• Rows from a 3D scene dataset:
[Begin]

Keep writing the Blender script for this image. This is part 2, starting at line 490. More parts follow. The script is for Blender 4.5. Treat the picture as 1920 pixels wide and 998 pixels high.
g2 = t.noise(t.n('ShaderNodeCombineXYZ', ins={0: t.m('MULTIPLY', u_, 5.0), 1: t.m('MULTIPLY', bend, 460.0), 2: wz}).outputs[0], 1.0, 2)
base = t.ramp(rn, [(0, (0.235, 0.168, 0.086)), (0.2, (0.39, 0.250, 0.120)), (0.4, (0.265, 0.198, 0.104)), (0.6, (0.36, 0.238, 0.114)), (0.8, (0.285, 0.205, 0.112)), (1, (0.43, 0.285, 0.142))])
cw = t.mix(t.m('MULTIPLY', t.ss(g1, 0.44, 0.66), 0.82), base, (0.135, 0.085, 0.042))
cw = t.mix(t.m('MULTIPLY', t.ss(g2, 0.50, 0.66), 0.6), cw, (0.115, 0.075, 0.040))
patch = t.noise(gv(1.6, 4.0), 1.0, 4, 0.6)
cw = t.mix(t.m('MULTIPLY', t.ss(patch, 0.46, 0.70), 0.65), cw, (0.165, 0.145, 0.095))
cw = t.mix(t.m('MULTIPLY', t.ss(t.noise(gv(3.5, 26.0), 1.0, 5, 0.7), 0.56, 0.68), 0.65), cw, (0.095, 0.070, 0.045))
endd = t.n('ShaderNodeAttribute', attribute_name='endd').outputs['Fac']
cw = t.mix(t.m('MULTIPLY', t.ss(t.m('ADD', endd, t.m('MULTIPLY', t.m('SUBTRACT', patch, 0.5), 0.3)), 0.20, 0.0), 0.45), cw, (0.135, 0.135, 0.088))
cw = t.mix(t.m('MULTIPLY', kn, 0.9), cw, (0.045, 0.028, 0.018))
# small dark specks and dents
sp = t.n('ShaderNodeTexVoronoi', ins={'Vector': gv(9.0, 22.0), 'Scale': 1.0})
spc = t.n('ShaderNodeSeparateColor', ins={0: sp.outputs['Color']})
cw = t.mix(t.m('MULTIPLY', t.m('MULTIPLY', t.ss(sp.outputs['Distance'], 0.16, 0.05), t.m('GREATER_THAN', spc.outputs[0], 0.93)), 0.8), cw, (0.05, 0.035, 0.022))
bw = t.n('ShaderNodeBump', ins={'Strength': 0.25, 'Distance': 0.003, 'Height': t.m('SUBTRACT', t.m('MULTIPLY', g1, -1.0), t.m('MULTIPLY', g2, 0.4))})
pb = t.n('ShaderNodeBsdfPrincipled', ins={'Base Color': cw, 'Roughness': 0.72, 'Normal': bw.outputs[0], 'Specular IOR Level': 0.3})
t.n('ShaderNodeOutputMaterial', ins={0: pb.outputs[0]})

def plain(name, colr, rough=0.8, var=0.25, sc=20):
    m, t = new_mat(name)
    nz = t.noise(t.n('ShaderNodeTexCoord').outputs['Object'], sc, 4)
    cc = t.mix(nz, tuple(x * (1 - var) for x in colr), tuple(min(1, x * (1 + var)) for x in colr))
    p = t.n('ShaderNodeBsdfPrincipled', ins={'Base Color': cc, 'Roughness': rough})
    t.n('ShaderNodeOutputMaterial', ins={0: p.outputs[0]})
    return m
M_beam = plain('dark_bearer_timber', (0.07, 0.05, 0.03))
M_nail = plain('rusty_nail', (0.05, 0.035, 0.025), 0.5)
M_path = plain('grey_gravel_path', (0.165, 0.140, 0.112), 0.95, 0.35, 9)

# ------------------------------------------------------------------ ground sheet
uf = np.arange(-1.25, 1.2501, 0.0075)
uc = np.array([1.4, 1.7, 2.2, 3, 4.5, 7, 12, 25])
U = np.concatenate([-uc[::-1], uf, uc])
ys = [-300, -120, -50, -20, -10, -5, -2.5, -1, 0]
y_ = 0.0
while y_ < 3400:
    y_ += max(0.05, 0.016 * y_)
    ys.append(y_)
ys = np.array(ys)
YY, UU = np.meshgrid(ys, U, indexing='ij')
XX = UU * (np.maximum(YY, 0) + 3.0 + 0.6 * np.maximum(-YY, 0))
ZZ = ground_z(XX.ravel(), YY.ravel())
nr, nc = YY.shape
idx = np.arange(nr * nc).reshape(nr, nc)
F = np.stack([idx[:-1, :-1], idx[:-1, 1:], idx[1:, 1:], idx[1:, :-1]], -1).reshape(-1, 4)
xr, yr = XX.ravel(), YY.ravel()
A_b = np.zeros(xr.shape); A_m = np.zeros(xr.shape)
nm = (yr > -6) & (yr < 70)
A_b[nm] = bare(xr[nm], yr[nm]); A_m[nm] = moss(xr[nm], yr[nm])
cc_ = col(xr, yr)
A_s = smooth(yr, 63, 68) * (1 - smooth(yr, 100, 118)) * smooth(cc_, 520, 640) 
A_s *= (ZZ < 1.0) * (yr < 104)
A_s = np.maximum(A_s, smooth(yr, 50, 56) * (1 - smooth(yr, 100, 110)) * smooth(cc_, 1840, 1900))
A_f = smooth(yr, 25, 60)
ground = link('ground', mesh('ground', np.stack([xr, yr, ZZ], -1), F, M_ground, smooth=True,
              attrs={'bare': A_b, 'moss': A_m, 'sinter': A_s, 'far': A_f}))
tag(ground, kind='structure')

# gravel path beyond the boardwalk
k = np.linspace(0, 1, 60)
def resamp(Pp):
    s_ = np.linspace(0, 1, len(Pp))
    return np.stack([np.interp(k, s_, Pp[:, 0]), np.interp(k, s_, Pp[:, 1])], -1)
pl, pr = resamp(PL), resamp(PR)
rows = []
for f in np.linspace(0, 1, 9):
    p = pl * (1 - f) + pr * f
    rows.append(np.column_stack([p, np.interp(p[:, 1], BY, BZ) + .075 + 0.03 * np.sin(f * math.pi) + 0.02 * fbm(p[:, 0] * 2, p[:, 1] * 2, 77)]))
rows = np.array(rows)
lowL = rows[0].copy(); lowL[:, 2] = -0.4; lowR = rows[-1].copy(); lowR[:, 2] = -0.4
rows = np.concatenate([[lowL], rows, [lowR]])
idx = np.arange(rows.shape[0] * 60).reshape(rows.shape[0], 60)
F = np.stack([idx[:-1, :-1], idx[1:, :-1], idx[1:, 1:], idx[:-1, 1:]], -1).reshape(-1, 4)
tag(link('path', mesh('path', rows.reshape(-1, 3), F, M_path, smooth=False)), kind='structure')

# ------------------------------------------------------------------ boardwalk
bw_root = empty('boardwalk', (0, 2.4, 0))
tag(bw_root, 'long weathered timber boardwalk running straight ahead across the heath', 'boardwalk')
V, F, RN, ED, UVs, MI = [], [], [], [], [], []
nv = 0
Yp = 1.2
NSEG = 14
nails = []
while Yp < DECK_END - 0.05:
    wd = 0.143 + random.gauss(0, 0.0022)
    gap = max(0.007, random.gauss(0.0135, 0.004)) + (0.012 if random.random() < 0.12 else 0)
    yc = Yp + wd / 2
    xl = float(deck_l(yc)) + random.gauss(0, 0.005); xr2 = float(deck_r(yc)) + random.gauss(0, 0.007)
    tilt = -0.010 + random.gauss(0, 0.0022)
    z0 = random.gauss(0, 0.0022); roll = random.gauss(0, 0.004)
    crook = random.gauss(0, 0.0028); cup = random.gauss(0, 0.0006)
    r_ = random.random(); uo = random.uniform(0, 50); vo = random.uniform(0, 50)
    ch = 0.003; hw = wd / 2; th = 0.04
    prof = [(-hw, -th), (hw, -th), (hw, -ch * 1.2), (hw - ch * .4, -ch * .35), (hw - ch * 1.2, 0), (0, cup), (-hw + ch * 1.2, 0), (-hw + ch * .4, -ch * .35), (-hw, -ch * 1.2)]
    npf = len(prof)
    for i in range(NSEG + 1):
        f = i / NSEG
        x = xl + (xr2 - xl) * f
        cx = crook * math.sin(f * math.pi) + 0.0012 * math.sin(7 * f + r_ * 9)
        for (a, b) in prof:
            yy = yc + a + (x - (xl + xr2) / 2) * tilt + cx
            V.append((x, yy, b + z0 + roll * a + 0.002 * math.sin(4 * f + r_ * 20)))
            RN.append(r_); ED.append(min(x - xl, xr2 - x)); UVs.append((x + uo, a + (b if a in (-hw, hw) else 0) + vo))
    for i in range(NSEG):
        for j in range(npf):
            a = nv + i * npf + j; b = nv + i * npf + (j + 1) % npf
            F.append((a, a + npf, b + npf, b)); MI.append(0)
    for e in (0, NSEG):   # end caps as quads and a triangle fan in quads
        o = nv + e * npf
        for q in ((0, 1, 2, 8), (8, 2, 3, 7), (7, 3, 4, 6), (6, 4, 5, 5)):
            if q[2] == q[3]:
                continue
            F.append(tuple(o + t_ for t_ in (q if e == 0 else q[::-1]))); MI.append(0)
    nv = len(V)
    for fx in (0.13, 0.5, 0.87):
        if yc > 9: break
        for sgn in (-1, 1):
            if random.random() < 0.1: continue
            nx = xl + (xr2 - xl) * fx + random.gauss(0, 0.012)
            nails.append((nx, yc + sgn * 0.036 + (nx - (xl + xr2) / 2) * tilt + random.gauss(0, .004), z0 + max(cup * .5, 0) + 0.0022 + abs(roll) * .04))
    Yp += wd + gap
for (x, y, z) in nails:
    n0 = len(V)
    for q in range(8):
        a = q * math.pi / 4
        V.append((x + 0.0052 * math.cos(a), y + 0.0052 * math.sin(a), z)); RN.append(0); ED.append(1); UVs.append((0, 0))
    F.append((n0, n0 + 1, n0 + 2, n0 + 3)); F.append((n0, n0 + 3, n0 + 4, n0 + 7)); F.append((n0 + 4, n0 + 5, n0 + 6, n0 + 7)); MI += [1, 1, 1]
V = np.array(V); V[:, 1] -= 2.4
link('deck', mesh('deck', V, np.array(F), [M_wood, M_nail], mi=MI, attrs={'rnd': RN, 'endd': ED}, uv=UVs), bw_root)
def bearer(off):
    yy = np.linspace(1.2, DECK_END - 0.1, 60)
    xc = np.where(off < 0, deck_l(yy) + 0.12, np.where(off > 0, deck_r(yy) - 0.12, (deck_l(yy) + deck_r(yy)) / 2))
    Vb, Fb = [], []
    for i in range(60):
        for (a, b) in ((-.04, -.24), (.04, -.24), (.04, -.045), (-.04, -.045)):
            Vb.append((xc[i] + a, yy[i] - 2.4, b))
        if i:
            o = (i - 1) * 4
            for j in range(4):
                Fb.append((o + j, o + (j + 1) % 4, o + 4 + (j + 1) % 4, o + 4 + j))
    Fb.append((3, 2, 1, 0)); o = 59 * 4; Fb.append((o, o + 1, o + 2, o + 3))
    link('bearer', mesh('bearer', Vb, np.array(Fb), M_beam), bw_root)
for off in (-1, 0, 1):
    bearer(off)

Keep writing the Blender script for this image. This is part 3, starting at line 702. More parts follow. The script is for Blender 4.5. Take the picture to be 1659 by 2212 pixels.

[End]

• WORK TO COMPLETE: How many lines of these entries contain "Blender"? Answer with the number and nothing else.

• OUTPUT OF THE TASK: 2